Jacquet’s and Bernard’s victory margins came from mail-in ballots. When The Post interviewed him about entering homes and helping voters, Jacquet issued a classic non-denial denial: “I worked hard and played by the rules! No laws were broken. I will not answer to your trumped up scare tactics. Blacks have been terrorized long enough!”

Then last week, the Palm Beach County Commission on Ethics found probable cause to investigate Jacquet for violations of two ethics rules. According to the complaint, Jacquet allegedly got the Delray Beach Police Department to wrongly void a $35 parking ticket he received. Jacquet said he had forgotten to display his city commissioner pass that supposedly absolved him of the violations. The city issues no such passes.

Jacquet is charged with misuse of public office and corrupt misuse of public position. The alleged violations are not criminal.

Sugar Sand cost overrun

On Tuesday, I discussed the $500,000 cost overrun for reconstruction of the playground at Sugar Sand Park. Greater Boca Raton Beach & Park District Chairman Bob Rollins explained his decision to approve the payment.
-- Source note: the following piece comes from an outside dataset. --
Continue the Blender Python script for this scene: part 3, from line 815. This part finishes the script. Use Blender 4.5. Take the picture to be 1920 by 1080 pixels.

Craig Ehrnst was the only board member to vote against the payment. In an email from Australia, where he is on vacation, Ehrnst said, “I think (Rollins’) comments are consistent with sentiment expressed at the meeting. For me, I voted against it because the entire process did not seem proper: fixed-price proposals, and then time and material change orders after the fact.

“The $500,000 overrun surprised everyone and was not expected. The entire playground project was not well thought out from a financial management perspective, and no one seemed accountable for project delays/cost.” Ehrnst said the makeover of the swimming and tennis center and new field at Patch Reef Park “will provide the district an opportunity to redeem themselves.”

Correction: In my Tuesday post, I said Scott Singer is the only attorney on the Boca Raton City Council. Robert Weinroth also is an attorney.